# TO BE DONE
Repeat exactly the lines from the start of the material below up to and including the "cam_d.clip_start = .02" line.

# GIVEN MATERIAL
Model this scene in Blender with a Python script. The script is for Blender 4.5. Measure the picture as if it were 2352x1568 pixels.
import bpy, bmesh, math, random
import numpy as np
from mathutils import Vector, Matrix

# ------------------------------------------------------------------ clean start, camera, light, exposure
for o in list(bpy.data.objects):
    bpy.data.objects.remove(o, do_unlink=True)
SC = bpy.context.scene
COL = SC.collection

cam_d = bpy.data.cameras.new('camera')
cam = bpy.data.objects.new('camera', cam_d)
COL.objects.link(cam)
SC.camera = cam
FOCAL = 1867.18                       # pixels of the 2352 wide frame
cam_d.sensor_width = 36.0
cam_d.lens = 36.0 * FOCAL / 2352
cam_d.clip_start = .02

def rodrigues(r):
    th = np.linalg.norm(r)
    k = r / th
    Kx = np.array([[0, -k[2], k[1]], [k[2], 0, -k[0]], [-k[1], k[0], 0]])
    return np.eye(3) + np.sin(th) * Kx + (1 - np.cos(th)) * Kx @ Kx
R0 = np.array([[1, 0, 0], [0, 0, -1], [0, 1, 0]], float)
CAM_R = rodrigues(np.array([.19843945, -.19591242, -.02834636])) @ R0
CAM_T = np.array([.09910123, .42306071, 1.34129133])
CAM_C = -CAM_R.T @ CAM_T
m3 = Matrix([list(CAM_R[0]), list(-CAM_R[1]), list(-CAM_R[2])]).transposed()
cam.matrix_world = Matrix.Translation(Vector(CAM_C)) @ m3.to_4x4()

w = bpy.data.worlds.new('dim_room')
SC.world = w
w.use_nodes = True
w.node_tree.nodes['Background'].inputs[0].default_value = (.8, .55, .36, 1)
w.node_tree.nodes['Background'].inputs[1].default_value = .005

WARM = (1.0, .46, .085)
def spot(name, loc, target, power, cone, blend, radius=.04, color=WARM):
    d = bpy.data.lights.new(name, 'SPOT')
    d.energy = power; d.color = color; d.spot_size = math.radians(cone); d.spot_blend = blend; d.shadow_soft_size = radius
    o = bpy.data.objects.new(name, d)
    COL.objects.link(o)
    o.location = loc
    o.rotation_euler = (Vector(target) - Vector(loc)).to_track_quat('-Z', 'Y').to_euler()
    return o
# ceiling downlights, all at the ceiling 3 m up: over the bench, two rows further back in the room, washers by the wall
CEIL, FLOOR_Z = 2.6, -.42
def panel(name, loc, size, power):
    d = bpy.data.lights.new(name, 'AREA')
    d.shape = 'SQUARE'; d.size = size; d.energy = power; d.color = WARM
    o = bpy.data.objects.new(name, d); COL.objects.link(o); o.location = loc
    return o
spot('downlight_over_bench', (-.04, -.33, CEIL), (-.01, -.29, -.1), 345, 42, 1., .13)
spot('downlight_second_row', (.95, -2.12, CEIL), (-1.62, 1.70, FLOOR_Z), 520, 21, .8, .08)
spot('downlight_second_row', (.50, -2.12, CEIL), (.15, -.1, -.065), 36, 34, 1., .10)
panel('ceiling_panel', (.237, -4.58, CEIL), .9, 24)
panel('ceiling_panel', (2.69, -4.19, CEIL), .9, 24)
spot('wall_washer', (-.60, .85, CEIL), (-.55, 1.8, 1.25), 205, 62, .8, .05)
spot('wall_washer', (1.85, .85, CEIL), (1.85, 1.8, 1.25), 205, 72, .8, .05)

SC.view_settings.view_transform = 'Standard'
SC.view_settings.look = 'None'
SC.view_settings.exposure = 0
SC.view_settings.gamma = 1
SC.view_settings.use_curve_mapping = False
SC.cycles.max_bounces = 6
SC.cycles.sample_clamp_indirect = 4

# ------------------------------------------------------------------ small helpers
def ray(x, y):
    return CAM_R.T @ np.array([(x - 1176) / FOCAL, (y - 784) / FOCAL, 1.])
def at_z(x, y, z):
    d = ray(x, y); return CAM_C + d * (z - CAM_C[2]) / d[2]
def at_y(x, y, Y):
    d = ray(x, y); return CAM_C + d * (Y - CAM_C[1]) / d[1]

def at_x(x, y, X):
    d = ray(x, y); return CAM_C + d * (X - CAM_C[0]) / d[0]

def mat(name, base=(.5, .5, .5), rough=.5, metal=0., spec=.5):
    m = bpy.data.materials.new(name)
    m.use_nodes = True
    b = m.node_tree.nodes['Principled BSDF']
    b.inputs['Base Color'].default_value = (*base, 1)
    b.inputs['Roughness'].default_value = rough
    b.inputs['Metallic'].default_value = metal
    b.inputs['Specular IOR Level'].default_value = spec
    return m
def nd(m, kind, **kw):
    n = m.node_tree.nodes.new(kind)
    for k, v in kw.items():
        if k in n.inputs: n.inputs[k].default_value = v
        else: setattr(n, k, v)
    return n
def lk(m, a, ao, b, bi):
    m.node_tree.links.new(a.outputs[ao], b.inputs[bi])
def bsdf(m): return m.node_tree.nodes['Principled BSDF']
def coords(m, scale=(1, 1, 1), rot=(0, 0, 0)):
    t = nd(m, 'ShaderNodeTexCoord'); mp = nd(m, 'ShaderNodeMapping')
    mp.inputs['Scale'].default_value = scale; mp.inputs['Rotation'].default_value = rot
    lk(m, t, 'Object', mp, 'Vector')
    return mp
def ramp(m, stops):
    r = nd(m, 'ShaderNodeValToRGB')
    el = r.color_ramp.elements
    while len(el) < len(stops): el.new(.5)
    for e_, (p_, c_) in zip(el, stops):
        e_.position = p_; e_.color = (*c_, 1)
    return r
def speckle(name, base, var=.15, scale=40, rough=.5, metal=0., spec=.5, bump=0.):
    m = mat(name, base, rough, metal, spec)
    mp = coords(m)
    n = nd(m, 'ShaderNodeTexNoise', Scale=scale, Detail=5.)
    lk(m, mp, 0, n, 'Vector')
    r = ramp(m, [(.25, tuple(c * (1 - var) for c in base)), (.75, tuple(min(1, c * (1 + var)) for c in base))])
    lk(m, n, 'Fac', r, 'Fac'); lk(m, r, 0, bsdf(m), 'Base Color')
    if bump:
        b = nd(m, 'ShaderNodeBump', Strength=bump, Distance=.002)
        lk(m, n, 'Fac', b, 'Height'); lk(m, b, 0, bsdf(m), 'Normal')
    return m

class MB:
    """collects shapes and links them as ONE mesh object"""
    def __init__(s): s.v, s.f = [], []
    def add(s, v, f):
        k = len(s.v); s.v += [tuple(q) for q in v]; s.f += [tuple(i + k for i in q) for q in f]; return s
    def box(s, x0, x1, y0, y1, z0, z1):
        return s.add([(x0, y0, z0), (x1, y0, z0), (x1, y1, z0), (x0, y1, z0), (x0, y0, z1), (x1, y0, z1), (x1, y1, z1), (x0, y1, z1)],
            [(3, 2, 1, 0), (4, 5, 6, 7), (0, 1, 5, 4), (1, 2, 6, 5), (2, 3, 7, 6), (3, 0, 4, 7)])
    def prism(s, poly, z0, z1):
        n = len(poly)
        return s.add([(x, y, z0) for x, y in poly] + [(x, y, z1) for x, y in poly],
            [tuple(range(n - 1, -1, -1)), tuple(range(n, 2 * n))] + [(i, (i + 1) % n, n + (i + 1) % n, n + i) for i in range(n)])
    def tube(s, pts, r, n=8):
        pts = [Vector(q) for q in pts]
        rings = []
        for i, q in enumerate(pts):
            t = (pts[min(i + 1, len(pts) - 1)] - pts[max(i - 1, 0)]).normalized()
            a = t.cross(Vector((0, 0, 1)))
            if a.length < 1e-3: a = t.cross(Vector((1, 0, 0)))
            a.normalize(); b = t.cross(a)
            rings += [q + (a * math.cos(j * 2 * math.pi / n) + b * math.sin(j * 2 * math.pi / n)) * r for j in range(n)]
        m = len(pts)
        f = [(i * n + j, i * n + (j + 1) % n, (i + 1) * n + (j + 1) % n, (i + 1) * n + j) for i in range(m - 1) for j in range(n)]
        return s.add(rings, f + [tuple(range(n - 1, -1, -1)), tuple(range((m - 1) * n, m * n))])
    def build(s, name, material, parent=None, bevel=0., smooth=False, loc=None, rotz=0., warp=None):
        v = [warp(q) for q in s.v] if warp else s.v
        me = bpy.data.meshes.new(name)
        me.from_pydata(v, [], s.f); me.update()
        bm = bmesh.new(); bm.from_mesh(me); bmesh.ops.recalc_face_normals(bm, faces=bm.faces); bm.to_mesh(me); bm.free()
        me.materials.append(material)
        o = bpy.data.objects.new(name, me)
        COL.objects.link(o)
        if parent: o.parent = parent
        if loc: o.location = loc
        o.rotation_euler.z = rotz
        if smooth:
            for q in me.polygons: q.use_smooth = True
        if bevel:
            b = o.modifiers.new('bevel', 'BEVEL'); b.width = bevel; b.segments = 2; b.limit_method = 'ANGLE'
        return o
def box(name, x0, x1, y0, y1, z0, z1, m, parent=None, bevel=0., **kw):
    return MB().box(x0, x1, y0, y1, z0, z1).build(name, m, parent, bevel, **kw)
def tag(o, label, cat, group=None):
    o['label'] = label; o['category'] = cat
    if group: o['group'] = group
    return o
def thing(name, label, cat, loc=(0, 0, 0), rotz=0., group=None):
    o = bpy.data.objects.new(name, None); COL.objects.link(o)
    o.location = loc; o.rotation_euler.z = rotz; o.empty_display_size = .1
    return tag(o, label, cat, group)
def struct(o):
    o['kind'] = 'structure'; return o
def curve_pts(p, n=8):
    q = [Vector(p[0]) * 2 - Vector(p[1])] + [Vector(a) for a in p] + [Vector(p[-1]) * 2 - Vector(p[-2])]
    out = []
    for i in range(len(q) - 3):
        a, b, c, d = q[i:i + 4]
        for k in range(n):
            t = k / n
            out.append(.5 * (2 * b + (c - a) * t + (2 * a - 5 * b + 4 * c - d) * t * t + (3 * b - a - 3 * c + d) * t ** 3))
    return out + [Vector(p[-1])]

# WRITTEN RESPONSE
Model this scene in Blender with a Python script. The script is for Blender 4.5. Measure the picture as if it were 2352x1568 pixels.
import bpy, bmesh, math, random
import numpy as np
from mathutils import Vector, Matrix

# ------------------------------------------------------------------ clean start, camera, light, exposure
for o in list(bpy.data.objects):
    bpy.data.objects.remove(o, do_unlink=True)
SC = bpy.context.scene
COL = SC.collection

cam_d = bpy.data.cameras.new('camera')
cam = bpy.data.objects.new('camera', cam_d)
COL.objects.link(cam)
SC.camera = cam
FOCAL = 1867.18                       # pixels of the 2352 wide frame
cam_d.sensor_width = 36.0
cam_d.lens = 36.0 * FOCAL / 2352
cam_d.clip_start = .02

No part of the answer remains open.